Elder Perry is 90 – he doesn’t look more than 80. He was reviewing some letters he wrote to his parents nearly 70 years ago while in the military. He talks about the things goodly parents can do build a foundation of faith for their children.
He is teaching us how to help our children to I’ve in the world without becoming of the world. This is something we have been consciously trying to do. I will want to review this closely.
So many of today’s breakthroughs excite the imagination with their potential to better our lives.
Through all the fast-paced changes occurring around us, we earnestly pray and work to ensure that the values of the gospel of Jesus Christ endure. Already some of them are in jeopardy of being lost. At the top of the list of these values and, therefore, prime targets of the adversary, are the sanctity of marriage and the central importance of families. They provide an anchor and the safe harbor of a home where each child of a loving Heavenly Father can be influenced for good and acquire eternal values.
As I reread my {Mother’s Day} letter, I also reflected on the culture of the family, the ward, the stake, and the community in which I was raised.

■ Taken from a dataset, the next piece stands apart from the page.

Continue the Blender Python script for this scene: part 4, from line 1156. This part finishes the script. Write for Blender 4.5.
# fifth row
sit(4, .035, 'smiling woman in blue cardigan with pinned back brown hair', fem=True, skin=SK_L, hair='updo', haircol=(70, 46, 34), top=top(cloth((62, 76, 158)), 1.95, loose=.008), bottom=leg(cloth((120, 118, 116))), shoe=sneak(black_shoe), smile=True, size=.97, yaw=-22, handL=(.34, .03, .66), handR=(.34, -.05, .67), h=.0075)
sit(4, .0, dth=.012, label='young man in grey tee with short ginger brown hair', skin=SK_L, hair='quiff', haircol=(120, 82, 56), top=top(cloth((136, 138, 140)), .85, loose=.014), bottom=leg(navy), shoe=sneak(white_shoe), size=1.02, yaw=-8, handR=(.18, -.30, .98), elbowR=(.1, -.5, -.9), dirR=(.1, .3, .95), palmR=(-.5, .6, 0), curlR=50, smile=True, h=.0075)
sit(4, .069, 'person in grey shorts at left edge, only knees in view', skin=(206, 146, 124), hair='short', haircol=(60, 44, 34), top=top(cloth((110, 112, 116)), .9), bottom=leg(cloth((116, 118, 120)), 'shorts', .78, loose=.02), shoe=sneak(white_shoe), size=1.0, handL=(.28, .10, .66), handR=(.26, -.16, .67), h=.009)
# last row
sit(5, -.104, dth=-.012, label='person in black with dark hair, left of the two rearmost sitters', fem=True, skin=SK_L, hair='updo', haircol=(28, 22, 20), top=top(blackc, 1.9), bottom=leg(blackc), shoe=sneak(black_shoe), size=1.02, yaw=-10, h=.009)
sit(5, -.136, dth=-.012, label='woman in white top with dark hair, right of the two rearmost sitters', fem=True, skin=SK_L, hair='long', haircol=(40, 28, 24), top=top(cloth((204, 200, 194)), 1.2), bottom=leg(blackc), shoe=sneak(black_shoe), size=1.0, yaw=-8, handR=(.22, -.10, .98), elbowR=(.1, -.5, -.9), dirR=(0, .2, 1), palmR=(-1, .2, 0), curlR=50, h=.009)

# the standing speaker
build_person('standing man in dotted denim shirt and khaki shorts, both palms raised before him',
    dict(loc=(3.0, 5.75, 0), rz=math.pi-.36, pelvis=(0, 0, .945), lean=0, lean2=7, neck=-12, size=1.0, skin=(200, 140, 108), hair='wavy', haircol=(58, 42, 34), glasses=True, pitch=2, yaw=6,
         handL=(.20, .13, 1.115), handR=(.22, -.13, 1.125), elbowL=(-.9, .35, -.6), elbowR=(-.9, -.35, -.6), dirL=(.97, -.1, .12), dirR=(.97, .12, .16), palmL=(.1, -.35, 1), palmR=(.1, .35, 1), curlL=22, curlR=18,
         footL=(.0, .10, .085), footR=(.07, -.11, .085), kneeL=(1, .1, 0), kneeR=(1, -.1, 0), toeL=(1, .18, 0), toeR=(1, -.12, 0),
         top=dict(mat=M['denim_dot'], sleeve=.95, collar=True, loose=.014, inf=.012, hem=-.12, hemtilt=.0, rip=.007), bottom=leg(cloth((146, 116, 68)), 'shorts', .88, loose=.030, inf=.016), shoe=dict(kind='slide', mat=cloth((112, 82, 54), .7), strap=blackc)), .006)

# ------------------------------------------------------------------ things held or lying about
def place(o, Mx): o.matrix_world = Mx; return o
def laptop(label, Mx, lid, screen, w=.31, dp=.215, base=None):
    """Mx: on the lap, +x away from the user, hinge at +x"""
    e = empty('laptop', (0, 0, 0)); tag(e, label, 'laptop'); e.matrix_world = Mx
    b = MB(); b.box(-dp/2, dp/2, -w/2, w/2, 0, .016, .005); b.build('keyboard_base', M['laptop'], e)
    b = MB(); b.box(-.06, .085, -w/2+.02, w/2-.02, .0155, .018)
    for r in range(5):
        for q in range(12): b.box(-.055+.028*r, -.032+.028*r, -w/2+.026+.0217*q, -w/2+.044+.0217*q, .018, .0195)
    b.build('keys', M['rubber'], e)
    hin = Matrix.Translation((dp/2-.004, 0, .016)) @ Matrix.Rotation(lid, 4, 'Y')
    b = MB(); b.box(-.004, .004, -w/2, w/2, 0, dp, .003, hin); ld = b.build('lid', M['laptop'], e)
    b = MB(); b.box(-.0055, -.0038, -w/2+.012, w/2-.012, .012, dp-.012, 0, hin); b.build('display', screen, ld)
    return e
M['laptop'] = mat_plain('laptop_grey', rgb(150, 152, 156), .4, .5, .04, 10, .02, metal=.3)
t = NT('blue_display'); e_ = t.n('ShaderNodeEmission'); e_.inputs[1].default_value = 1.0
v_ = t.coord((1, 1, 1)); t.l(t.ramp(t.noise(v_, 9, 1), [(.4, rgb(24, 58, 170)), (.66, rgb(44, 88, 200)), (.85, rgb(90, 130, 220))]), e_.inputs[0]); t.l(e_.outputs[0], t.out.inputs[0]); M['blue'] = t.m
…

Culture is defined as the way of life of a people. There is a unique gospel culture, a set of values and expectations and practices common to all members of The Church of Jesus Christ of Latter-day Saints. This gospel culture, or way of life, comes from the plan of salvation, the commandments of God, and the teachings of living prophets. It is given expression in the way we raise our families and live our individual lives.
Lessons taught in the home by goodly parents are becoming increasingly important in today’s world, where the influence of the adversary is so widespread. As we know, he is attempting to erode and destroy the very foundation of our society—the family. In clever and carefully camouflaged ways, he is attacking commitment to family life throughout the world and undermining the culture and covenants of faithful Latter-day Saints. Parents must resolve that teaching in the home is a most sacred and important responsibility. While other institutions such as church and school can assist parents to “train up a child in the way he [or she] should go” (Proverbs 22:6), this responsibility ultimately rests on the parents. According to the great plan of happiness, it is goodly parents who are entrusted with the care and development of Heavenly Father’s children.
Let me suggest five things parents can do to create stronger family cultures
- Parents can pray in earnest, asking our Eternal Father to help them love, understand, and guide the children He has sent to them.
- Hold family prayer, scripture study, and family home evenings and eat together as often as possible, making dinner a time of communication and the teaching of values.
- Parents can fully avail themselves of the Church’s support network, communicating with their children’s Primary teachers, youth leaders, and class and quorum presidencies.
- Parents can share their testimonies often with their children, commit them to keep the commandments of God, and promise the blessings that our Heavenly Father promises His faithful children.
- We can organize our families based on clear, simple family rules and expectations, wholesome family traditions and rituals, and “family economics,” where children have household responsibilities and can earn allowances so that they can learn to budget, save, and pay tithing on the money they earn.
These suggestions for creating stronger family cultures work in tandem with the culture of the Church. Our strengthened family cultures will be a protection for our children from “the fiery darts of the adversary” (1 Nephi 15:24) embedded in their peer culture, the entertainment and celebrity cultures, the credit and entitlement cultures, and the Internet and media cultures to which they are constantly exposed. Strong family cultures will help our children live in the world and not become “of the world.”
I believe it is by divine design that the role of motherhood emphasizes the nurturing and teaching of the next generation. But it is wonderful to see husbands and wives who have worked out real partnerships where they blend together their influence and communicate effectively both about their children and to their children.